Source records
========================================
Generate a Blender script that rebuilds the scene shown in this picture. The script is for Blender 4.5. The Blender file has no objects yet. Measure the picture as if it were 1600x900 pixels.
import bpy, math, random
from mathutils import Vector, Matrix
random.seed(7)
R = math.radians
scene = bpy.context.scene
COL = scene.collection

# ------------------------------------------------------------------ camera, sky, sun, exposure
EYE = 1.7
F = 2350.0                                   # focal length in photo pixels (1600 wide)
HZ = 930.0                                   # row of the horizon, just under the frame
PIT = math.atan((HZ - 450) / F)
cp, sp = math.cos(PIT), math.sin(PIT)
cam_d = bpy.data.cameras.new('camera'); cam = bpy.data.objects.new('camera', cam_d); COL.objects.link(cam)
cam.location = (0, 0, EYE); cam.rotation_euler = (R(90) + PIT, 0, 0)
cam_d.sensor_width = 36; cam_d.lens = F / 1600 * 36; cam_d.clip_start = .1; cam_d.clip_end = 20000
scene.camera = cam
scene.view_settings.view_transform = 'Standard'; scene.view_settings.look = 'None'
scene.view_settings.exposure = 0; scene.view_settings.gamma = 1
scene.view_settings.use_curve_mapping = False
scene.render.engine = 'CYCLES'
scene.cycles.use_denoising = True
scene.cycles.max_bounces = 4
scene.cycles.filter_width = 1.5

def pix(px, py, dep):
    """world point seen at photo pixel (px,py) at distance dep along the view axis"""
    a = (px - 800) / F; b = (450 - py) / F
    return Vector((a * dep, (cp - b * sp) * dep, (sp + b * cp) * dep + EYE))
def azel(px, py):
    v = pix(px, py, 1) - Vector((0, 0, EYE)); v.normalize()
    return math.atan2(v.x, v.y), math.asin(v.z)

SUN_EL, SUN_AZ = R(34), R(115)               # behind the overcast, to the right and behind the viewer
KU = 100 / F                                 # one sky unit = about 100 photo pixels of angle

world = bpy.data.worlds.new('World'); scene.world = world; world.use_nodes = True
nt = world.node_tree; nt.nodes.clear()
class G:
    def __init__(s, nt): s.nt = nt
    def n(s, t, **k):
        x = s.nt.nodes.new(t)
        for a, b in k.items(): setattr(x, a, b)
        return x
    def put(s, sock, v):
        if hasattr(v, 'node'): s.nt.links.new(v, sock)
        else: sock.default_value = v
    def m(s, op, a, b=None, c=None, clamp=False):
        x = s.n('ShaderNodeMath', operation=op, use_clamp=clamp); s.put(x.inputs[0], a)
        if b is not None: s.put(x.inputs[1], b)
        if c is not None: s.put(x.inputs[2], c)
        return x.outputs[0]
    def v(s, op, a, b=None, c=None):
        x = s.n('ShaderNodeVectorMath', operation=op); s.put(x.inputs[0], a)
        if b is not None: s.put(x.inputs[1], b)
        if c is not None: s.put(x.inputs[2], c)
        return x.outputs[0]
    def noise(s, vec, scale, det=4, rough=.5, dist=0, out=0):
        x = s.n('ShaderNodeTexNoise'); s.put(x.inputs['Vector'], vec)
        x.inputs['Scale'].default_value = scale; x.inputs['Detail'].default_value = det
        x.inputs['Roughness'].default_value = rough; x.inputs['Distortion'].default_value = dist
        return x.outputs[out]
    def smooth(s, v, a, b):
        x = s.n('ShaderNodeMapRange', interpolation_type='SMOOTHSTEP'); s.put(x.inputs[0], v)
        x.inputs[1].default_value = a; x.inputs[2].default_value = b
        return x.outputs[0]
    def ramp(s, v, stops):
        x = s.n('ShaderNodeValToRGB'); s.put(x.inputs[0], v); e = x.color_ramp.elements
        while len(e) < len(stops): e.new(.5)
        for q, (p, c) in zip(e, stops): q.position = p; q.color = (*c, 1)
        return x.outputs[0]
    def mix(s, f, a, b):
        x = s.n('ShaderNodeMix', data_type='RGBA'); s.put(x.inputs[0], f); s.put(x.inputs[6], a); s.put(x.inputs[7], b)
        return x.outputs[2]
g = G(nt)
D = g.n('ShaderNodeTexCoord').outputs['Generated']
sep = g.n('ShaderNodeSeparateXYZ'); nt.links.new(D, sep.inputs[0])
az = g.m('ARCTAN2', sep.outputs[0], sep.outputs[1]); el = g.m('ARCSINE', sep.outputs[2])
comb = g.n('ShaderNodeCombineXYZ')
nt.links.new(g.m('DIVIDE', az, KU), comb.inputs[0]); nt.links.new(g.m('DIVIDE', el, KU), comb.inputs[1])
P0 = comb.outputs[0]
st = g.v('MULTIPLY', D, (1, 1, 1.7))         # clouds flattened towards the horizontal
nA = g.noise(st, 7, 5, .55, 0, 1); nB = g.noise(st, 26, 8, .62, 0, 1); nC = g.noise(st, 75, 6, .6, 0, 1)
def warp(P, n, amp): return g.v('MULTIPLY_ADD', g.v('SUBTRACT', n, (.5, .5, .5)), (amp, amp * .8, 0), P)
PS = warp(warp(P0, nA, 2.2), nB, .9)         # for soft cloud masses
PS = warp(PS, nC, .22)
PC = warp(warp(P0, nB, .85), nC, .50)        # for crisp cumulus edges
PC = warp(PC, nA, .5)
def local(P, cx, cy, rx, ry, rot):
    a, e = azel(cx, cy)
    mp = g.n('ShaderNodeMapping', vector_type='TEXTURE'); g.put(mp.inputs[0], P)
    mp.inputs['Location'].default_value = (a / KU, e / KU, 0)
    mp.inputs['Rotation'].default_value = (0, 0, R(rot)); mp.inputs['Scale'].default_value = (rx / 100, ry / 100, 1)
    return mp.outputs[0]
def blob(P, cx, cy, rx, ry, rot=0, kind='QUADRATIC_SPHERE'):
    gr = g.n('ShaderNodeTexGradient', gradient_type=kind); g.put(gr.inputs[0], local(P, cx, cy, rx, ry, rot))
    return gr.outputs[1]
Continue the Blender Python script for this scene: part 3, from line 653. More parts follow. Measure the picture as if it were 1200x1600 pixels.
========================================
- _What to work on_
Reproduce the entries exactly, starting at their first line and stopping after the line with "COL = scene.collection".

- _Worked answer_
Generate a Blender script that rebuilds the scene shown in this picture. The script is for Blender 4.5. The Blender file has no objects yet. Measure the picture as if it were 1600x900 pixels.
import bpy, math, random
from mathutils import Vector, Matrix
random.seed(7)
R = math.radians
scene = bpy.context.scene
COL = scene.collection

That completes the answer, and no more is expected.